[Start Data in this exercise]

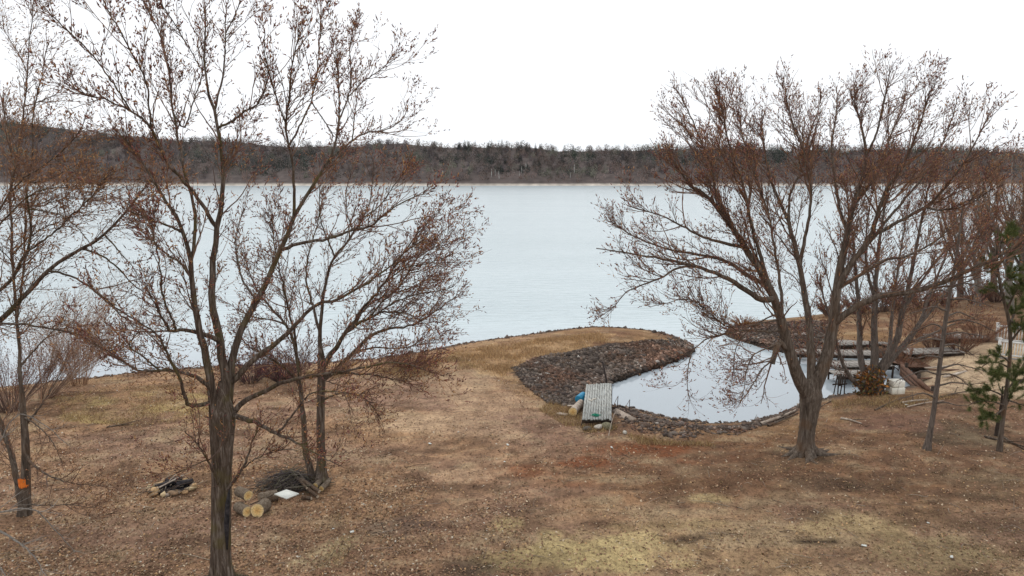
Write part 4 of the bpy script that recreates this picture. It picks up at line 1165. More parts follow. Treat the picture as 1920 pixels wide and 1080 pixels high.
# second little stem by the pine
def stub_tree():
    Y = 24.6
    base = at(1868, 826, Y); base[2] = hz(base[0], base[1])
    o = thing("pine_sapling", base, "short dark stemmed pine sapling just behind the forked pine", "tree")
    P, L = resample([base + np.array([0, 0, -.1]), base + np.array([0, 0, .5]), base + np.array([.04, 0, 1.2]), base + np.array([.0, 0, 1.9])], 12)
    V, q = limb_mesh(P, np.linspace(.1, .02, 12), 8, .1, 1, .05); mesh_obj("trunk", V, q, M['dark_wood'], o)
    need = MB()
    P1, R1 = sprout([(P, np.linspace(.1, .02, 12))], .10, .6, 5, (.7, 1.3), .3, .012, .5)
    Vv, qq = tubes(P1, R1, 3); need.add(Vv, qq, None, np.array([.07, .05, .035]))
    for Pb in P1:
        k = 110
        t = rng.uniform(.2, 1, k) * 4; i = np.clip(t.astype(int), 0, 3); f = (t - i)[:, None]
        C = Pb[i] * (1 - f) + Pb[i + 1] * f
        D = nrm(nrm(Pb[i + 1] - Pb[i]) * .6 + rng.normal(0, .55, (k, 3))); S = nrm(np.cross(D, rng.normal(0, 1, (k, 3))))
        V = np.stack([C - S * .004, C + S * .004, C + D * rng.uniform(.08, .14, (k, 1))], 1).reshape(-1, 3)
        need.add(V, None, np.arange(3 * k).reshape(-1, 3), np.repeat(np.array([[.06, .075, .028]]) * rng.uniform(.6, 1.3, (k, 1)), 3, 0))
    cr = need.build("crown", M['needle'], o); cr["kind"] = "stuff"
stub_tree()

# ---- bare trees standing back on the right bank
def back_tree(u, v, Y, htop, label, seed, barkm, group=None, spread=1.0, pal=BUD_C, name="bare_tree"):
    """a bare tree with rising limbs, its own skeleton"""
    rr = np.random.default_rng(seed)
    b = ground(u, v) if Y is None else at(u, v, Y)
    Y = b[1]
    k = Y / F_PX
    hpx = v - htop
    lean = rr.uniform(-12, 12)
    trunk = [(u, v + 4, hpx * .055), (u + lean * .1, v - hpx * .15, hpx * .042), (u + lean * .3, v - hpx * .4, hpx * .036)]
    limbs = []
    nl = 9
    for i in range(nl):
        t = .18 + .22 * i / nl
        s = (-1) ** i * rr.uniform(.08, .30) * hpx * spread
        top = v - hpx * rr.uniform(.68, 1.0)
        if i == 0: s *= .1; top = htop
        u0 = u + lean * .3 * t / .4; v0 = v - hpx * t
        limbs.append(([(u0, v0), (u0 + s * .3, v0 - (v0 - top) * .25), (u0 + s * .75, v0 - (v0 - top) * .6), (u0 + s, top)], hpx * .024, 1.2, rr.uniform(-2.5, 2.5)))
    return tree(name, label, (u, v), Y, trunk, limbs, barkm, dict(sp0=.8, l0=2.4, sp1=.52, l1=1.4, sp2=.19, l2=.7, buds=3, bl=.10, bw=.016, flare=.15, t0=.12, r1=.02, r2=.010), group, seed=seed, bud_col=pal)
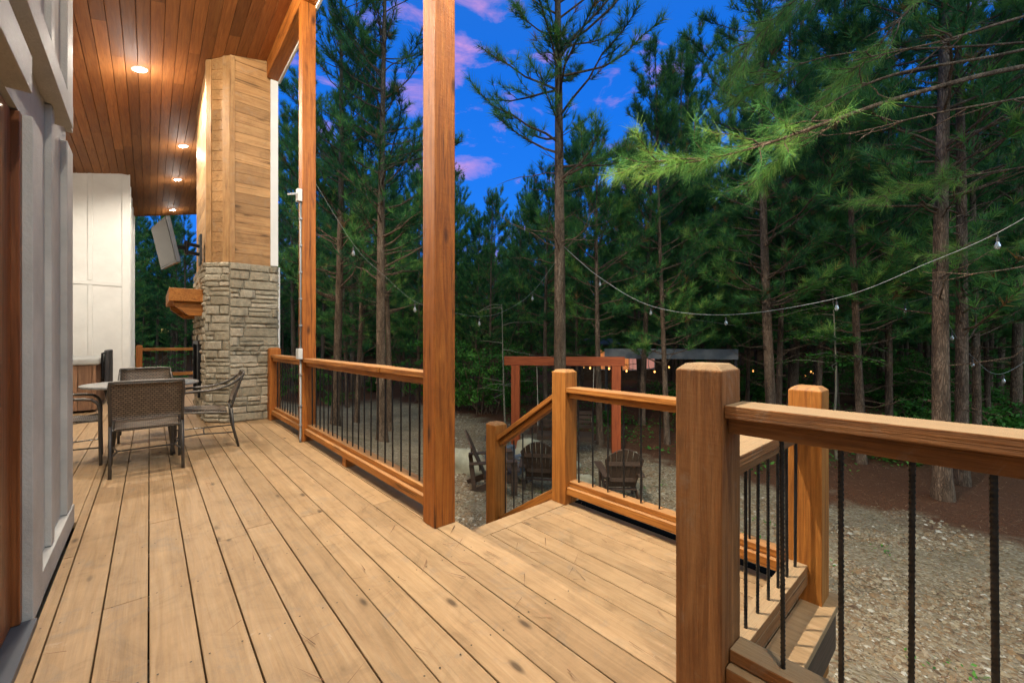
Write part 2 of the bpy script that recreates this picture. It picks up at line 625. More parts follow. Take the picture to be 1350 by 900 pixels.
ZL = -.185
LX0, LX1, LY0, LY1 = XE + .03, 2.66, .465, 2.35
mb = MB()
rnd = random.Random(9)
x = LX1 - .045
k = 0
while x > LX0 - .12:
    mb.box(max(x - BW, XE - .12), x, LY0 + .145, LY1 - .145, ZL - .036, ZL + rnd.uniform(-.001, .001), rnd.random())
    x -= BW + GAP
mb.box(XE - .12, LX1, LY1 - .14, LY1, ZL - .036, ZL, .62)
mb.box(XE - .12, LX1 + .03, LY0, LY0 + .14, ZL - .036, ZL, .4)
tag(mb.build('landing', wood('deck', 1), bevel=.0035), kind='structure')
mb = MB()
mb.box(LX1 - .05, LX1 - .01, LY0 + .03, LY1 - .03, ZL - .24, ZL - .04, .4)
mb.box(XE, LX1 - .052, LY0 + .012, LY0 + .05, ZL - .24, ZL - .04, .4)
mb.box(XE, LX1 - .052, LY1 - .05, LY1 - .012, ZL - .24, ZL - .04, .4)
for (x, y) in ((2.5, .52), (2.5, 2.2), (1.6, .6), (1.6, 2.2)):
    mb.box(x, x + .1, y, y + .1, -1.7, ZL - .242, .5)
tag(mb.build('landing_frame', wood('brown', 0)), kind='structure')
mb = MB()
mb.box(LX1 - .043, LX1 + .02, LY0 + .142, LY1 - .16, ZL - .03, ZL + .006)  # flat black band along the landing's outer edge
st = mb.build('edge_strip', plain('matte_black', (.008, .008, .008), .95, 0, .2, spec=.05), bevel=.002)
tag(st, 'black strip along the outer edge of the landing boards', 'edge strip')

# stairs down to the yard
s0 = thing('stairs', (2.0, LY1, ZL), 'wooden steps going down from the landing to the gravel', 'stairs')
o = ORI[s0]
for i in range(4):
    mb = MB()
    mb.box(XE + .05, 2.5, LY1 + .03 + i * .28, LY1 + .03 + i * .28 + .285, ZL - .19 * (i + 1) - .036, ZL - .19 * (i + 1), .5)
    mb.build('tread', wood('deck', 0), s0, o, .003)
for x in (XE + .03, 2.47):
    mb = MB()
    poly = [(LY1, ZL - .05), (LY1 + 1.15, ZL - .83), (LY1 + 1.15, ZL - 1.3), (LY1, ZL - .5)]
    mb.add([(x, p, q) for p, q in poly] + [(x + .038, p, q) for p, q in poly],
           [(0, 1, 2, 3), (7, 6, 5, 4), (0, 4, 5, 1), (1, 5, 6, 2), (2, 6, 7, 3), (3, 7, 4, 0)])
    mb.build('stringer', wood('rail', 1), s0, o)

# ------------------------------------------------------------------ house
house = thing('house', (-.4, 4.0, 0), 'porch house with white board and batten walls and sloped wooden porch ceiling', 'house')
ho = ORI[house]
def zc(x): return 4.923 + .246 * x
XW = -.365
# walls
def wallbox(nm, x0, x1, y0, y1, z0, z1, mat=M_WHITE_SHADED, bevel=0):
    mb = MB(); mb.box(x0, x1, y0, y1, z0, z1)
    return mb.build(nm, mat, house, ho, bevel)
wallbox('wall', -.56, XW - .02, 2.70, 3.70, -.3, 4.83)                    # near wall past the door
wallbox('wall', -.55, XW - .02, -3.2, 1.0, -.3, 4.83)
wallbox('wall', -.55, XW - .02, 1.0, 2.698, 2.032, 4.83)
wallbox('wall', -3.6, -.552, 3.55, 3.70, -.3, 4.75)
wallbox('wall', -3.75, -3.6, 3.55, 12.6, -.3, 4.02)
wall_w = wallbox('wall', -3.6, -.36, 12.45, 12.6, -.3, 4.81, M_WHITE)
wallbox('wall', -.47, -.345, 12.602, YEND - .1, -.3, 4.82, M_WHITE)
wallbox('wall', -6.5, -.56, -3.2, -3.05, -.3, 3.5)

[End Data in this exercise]

[Requirement]: Transcribe the full listing character for character. Pictures are excluded.

[The reply]:
Write part 4 of the bpy script that recreates this picture. It picks up at line 1165. More parts follow. Treat the picture as 1920 pixels wide and 1080 pixels high.
# second little stem by the pine
def stub_tree():
    Y = 24.6
    base = at(1868, 826, Y); base[2] = hz(base[0], base[1])
    o = thing("pine_sapling", base, "short dark stemmed pine sapling just behind the forked pine", "tree")
    P, L = resample([base + np.array([0, 0, -.1]), base + np.array([0, 0, .5]), base + np.array([.04, 0, 1.2]), base + np.array([.0, 0, 1.9])], 12)
    V, q = limb_mesh(P, np.linspace(.1, .02, 12), 8, .1, 1, .05); mesh_obj("trunk", V, q, M['dark_wood'], o)
    need = MB()
    P1, R1 = sprout([(P, np.linspace(.1, .02, 12))], .10, .6, 5, (.7, 1.3), .3, .012, .5)
    Vv, qq = tubes(P1, R1, 3); need.add(Vv, qq, None, np.array([.07, .05, .035]))
    for Pb in P1:
        k = 110
        t = rng.uniform(.2, 1, k) * 4; i = np.clip(t.astype(int), 0, 3); f = (t - i)[:, None]
        C = Pb[i] * (1 - f) + Pb[i + 1] * f
        D = nrm(nrm(Pb[i + 1] - Pb[i]) * .6 + rng.normal(0, .55, (k, 3))); S = nrm(np.cross(D, rng.normal(0, 1, (k, 3))))
        V = np.stack([C - S * .004, C + S * .004, C + D * rng.uniform(.08, .14, (k, 1))], 1).reshape(-1, 3)
        need.add(V, None, np.arange(3 * k).reshape(-1, 3), np.repeat(np.array([[.06, .075, .028]]) * rng.uniform(.6, 1.3, (k, 1)), 3, 0))
    cr = need.build("crown", M['needle'], o); cr["kind"] = "stuff"
stub_tree()

# ---- bare trees standing back on the right bank
def back_tree(u, v, Y, htop, label, seed, barkm, group=None, spread=1.0, pal=BUD_C, name="bare_tree"):
    """a bare tree with rising limbs, its own skeleton"""
    rr = np.random.default_rng(seed)
    b = ground(u, v) if Y is None else at(u, v, Y)
    Y = b[1]
    k = Y / F_PX
    hpx = v - htop
    lean = rr.uniform(-12, 12)
    trunk = [(u, v + 4, hpx * .055), (u + lean * .1, v - hpx * .15, hpx * .042), (u + lean * .3, v - hpx * .4, hpx * .036)]
    limbs = []
    nl = 9
    for i in range(nl):
        t = .18 + .22 * i / nl
        s = (-1) ** i * rr.uniform(.08, .30) * hpx * spread
        top = v - hpx * rr.uniform(.68, 1.0)
        if i == 0: s *= .1; top = htop
        u0 = u + lean * .3 * t / .4; v0 = v - hpx * t
        limbs.append(([(u0, v0), (u0 + s * .3, v0 - (v0 - top) * .25), (u0 + s * .75, v0 - (v0 - top) * .6), (u0 + s, top)], hpx * .024, 1.2, rr.uniform(-2.5, 2.5)))
    return tree(name, label, (u, v), Y, trunk, limbs, barkm, dict(sp0=.8, l0=2.4, sp1=.52, l1=1.4, sp2=.19, l2=.7, buds=3, bl=.10, bw=.016, flare=.15, t0=.12, r1=.02, r2=.010), group, seed=seed, bud_col=pal)
Write part 2 of the bpy script that recreates this picture. It picks up at line 625. More parts follow. Take the picture to be 1350 by 900 pixels.
ZL = -.185
LX0, LX1, LY0, LY1 = XE + .03, 2.66, .465, 2.35
mb = MB()
rnd = random.Random(9)
x = LX1 - .045
k = 0
while x > LX0 - .12:
    mb.box(max(x - BW, XE - .12), x, LY0 + .145, LY1 - .145, ZL - .036, ZL + rnd.uniform(-.001, .001), rnd.random())
    x -= BW + GAP
mb.box(XE - .12, LX1, LY1 - .14, LY1, ZL - .036, ZL, .62)
mb.box(XE - .12, LX1 + .03, LY0, LY0 + .14, ZL - .036, ZL, .4)
tag(mb.build('landing', wood('deck', 1), bevel=.0035), kind='structure')
mb = MB()
mb.box(LX1 - .05, LX1 - .01, LY0 + .03, LY1 - .03, ZL - .24, ZL - .04, .4)
mb.box(XE, LX1 - .052, LY0 + .012, LY0 + .05, ZL - .24, ZL - .04, .4)
mb.box(XE, LX1 - .052, LY1 - .05, LY1 - .012, ZL - .24, ZL - .04, .4)
for (x, y) in ((2.5, .52), (2.5, 2.2), (1.6, .6), (1.6, 2.2)):
    mb.box(x, x + .1, y, y + .1, -1.7, ZL - .242, .5)
tag(mb.build('landing_frame', wood('brown', 0)), kind='structure')
mb = MB()
mb.box(LX1 - .043, LX1 + .02, LY0 + .142, LY1 - .16, ZL - .03, ZL + .006)  # flat black band along the landing's outer edge
st = mb.build('edge_strip', plain('matte_black', (.008, .008, .008), .95, 0, .2, spec=.05), bevel=.002)
tag(st, 'black strip along the outer edge of the landing boards', 'edge strip')

# stairs down to the yard
s0 = thing('stairs', (2.0, LY1, ZL), 'wooden steps going down from the landing to the gravel', 'stairs')
o = ORI[s0]
for i in range(4):
    mb = MB()
    mb.box(XE + .05, 2.5, LY1 + .03 + i * .28, LY1 + .03 + i * .28 + .285, ZL - .19 * (i + 1) - .036, ZL - .19 * (i + 1), .5)
    mb.build('tread', wood('deck', 0), s0, o, .003)
for x in (XE + .03, 2.47):
    mb = MB()
    poly = [(LY1, ZL - .05), (LY1 + 1.15, ZL - .83), (LY1 + 1.15, ZL - 1.3), (LY1, ZL - .5)]
    mb.add([(x, p, q) for p, q in poly] + [(x + .038, p, q) for p, q in poly],
           [(0, 1, 2, 3), (7, 6, 5, 4), (0, 4, 5, 1), (1, 5, 6, 2), (2, 6, 7, 3), (3, 7, 4, 0)])
    mb.build('stringer', wood('rail', 1), s0, o)

# ------------------------------------------------------------------ house
house = thing('house', (-.4, 4.0, 0), 'porch house with white board and batten walls and sloped wooden porch ceiling', 'house')
ho = ORI[house]
def zc(x): return 4.923 + .246 * x
XW = -.365
# walls
def wallbox(nm, x0, x1, y0, y1, z0, z1, mat=M_WHITE_SHADED, bevel=0):
    mb = MB(); mb.box(x0, x1, y0, y1, z0, z1)
    return mb.build(nm, mat, house, ho, bevel)
wallbox('wall', -.56, XW - .02, 2.70, 3.70, -.3, 4.83)                    # near wall past the door
wallbox('wall', -.55, XW - .02, -3.2, 1.0, -.3, 4.83)
wallbox('wall', -.55, XW - .02, 1.0, 2.698, 2.032, 4.83)
wallbox('wall', -3.6, -.552, 3.55, 3.70, -.3, 4.75)
wallbox('wall', -3.75, -3.6, 3.55, 12.6, -.3, 4.02)
wall_w = wallbox('wall', -3.6, -.36, 12.45, 12.6, -.3, 4.81, M_WHITE)
wallbox('wall', -.47, -.345, 12.602, YEND - .1, -.3, 4.82, M_WHITE)
wallbox('wall', -6.5, -.56, -3.2, -3.05, -.3, 3.5)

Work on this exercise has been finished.